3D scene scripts
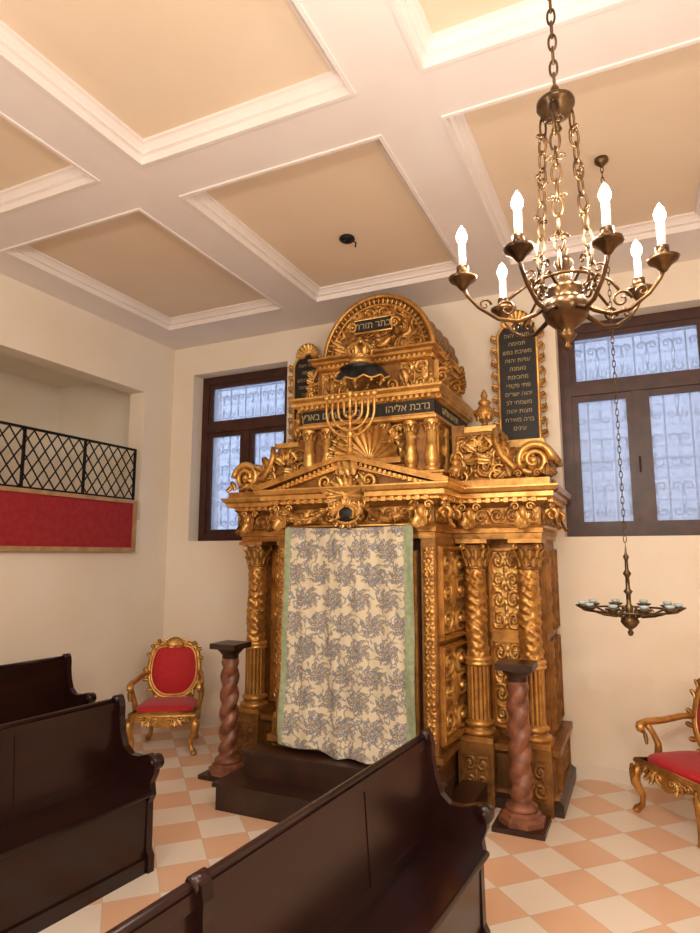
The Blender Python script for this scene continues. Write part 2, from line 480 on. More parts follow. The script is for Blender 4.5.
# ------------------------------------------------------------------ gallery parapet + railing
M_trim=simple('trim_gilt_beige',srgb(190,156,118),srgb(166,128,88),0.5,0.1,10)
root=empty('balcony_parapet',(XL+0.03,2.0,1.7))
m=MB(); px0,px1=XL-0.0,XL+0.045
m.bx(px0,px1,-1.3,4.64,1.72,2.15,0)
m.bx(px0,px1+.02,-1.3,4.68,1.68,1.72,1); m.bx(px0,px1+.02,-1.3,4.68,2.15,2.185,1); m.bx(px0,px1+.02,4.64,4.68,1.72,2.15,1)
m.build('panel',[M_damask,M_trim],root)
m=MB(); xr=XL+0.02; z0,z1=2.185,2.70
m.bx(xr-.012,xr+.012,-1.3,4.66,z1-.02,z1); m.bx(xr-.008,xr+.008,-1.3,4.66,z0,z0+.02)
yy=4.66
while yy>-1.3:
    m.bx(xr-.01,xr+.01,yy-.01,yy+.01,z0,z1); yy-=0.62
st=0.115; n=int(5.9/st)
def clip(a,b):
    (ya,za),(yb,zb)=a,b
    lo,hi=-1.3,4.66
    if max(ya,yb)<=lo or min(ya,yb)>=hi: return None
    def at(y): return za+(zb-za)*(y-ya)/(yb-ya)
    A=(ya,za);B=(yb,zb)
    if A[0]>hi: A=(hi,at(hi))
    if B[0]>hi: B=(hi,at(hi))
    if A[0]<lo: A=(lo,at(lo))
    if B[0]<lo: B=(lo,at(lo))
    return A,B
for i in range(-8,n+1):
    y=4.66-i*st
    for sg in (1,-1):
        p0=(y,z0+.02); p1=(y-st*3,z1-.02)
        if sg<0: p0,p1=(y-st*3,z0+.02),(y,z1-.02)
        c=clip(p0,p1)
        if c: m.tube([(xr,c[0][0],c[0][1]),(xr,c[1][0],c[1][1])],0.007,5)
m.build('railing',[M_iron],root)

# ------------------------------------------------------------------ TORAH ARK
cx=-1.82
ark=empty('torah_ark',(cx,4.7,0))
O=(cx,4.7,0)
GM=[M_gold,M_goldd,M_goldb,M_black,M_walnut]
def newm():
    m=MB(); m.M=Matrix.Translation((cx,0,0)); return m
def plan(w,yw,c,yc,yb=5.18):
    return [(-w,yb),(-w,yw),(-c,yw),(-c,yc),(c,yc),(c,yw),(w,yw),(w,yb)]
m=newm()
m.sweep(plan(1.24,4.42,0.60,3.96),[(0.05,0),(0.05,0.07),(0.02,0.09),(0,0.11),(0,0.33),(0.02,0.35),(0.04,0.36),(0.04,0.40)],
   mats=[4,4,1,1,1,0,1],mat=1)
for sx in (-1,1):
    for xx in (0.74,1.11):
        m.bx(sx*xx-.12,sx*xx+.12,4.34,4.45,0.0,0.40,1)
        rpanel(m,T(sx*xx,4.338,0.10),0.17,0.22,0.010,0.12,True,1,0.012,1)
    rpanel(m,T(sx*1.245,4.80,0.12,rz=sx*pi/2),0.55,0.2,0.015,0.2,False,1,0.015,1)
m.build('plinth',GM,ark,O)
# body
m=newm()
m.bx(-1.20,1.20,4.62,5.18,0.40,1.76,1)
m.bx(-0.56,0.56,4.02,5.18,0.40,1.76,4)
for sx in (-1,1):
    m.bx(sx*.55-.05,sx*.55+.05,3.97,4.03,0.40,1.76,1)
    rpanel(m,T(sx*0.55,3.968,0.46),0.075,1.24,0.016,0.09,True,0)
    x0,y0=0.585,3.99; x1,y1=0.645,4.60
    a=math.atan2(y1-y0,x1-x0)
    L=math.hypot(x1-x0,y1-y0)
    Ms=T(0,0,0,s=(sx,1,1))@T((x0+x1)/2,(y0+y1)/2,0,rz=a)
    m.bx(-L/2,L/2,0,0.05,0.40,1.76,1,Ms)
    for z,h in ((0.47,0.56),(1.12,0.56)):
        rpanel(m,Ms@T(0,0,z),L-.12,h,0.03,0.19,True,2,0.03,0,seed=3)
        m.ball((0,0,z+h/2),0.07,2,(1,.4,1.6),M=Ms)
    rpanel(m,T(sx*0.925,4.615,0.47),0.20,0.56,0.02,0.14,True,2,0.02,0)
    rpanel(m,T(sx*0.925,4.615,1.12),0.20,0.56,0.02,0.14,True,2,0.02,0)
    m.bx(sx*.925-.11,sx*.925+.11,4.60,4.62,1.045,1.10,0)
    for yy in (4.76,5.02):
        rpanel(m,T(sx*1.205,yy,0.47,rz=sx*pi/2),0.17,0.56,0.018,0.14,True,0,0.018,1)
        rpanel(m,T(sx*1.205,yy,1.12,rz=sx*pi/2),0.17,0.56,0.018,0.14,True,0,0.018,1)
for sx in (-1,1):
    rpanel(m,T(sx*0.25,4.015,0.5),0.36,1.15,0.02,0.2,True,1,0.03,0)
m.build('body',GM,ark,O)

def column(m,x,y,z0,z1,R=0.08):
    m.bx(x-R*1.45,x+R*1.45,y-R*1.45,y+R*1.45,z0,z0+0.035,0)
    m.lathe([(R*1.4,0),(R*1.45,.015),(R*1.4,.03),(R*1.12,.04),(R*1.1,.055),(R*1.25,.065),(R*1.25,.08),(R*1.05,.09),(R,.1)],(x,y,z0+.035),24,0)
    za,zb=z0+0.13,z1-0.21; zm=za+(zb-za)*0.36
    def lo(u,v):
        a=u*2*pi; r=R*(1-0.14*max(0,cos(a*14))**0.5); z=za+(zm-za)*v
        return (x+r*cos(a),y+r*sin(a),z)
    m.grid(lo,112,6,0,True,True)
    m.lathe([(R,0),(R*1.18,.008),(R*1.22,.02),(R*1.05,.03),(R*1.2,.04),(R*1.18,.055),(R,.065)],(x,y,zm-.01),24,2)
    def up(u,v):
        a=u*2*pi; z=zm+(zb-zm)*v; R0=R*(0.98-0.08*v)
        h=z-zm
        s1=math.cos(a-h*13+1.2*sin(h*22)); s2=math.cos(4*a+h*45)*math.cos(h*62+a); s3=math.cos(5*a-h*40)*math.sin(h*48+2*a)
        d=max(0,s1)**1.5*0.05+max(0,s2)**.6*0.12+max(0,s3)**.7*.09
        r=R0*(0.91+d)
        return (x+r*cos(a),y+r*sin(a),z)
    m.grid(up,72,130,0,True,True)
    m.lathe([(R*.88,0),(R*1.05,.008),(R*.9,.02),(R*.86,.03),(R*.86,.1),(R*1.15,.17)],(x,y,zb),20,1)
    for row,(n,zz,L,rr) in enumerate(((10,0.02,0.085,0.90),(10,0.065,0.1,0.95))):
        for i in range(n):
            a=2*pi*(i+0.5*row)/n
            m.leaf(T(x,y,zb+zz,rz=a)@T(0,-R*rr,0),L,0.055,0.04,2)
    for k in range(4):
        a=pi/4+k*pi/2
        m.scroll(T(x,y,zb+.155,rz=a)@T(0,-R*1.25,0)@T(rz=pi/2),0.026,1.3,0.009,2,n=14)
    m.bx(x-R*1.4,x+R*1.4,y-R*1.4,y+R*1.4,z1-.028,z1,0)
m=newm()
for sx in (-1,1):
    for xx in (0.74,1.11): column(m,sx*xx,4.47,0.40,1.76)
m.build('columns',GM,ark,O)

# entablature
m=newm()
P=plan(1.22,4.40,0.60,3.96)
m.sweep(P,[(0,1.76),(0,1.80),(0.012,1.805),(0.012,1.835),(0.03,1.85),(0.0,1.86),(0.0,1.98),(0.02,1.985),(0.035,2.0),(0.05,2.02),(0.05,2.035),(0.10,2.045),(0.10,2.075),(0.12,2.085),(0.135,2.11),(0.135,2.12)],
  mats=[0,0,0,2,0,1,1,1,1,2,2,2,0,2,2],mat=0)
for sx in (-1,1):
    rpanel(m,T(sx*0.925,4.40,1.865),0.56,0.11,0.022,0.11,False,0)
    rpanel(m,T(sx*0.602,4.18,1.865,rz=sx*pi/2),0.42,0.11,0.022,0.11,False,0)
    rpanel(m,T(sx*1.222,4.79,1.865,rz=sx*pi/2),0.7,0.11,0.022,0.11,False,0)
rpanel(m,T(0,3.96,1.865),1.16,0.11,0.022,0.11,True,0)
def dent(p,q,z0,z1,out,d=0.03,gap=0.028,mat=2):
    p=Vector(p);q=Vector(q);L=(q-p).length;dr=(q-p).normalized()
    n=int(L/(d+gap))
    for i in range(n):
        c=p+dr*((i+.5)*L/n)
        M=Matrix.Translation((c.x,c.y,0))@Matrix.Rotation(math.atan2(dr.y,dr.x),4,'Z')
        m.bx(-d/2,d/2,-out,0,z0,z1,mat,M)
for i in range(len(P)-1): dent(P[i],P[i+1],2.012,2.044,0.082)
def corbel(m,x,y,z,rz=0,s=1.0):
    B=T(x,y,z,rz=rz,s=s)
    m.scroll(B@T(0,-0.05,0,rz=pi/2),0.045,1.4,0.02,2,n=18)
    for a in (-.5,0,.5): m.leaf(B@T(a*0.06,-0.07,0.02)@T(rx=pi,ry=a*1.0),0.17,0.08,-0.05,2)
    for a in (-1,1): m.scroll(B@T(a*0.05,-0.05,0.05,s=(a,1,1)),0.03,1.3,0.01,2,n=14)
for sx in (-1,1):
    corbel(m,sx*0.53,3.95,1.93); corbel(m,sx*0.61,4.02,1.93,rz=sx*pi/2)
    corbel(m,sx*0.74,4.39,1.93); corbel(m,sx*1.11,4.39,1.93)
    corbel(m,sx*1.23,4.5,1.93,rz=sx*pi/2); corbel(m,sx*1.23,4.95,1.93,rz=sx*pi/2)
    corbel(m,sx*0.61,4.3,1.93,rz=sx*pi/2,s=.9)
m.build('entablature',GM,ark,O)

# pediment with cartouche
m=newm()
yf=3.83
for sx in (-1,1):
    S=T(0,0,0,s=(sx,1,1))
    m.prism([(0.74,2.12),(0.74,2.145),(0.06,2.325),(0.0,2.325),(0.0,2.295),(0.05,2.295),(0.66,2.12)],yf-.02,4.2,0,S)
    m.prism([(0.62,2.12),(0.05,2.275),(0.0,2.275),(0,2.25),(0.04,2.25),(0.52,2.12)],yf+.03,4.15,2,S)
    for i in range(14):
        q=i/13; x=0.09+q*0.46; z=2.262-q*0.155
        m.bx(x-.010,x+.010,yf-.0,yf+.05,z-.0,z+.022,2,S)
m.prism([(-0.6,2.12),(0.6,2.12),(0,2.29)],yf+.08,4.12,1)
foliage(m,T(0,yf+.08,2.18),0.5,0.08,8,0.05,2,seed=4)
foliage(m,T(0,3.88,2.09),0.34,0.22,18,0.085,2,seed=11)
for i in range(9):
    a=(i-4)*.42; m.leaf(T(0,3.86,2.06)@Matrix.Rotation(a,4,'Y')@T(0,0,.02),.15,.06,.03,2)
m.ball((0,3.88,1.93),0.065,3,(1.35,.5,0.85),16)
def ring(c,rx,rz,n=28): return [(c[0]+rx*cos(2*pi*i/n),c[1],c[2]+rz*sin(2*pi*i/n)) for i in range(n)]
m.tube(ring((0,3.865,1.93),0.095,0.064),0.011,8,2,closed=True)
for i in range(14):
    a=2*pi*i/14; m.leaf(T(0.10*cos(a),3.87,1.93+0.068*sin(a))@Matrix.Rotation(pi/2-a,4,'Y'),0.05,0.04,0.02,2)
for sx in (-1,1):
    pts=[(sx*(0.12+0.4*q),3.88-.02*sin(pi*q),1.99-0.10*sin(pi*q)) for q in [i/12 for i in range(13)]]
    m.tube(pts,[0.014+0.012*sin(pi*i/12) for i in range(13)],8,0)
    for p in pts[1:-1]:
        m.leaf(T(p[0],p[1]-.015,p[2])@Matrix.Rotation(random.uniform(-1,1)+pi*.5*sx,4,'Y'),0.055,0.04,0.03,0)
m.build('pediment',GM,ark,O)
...
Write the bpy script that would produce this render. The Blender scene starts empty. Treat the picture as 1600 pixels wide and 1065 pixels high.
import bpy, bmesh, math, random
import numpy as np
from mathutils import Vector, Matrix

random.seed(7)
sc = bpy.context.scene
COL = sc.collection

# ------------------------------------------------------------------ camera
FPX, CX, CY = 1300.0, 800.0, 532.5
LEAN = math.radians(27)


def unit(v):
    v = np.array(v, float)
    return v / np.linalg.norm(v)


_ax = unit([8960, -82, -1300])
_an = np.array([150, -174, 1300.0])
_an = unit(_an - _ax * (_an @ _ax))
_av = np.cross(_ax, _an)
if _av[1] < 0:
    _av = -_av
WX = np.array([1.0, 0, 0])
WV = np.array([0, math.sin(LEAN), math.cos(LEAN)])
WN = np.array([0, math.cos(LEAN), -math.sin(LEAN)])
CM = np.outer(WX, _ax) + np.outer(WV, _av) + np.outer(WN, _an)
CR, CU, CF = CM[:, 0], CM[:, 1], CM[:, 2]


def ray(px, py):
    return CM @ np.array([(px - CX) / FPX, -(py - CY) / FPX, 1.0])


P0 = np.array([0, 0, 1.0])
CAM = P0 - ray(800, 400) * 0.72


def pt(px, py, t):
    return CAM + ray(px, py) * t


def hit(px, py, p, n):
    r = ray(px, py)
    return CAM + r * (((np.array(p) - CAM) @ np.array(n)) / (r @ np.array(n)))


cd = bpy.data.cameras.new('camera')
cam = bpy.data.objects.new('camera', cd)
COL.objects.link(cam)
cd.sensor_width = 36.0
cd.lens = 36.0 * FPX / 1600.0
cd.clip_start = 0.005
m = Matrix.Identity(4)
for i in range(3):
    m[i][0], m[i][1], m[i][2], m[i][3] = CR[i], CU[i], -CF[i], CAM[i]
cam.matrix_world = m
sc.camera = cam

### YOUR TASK
Print, without alteration, the lines from the line with "m.build('plinth',GM,ark,O)" to the line with "m.build('body',GM,ark,O)". Include both of them, and omit every other line.

### THE SOLUTION
m.build('plinth',GM,ark,O)
# body
m=newm()
m.bx(-1.20,1.20,4.62,5.18,0.40,1.76,1)
m.bx(-0.56,0.56,4.02,5.18,0.40,1.76,4)
for sx in (-1,1):
    m.bx(sx*.55-.05,sx*.55+.05,3.97,4.03,0.40,1.76,1)
    rpanel(m,T(sx*0.55,3.968,0.46),0.075,1.24,0.016,0.09,True,0)
    x0,y0=0.585,3.99; x1,y1=0.645,4.60
    a=math.atan2(y1-y0,x1-x0)
    L=math.hypot(x1-x0,y1-y0)
    Ms=T(0,0,0,s=(sx,1,1))@T((x0+x1)/2,(y0+y1)/2,0,rz=a)
    m.bx(-L/2,L/2,0,0.05,0.40,1.76,1,Ms)
    for z,h in ((0.47,0.56),(1.12,0.56)):
        rpanel(m,Ms@T(0,0,z),L-.12,h,0.03,0.19,True,2,0.03,0,seed=3)
        m.ball((0,0,z+h/2),0.07,2,(1,.4,1.6),M=Ms)
    rpanel(m,T(sx*0.925,4.615,0.47),0.20,0.56,0.02,0.14,True,2,0.02,0)
    rpanel(m,T(sx*0.925,4.615,1.12),0.20,0.56,0.02,0.14,True,2,0.02,0)
    m.bx(sx*.925-.11,sx*.925+.11,4.60,4.62,1.045,1.10,0)
    for yy in (4.76,5.02):
        rpanel(m,T(sx*1.205,yy,0.47,rz=sx*pi/2),0.17,0.56,0.018,0.14,True,0,0.018,1)
        rpanel(m,T(sx*1.205,yy,1.12,rz=sx*pi/2),0.17,0.56,0.018,0.14,True,0,0.018,1)
for sx in (-1,1):
    rpanel(m,T(sx*0.25,4.015,0.5),0.36,1.15,0.02,0.2,True,1,0.03,0)
m.build('body',GM,ark,O)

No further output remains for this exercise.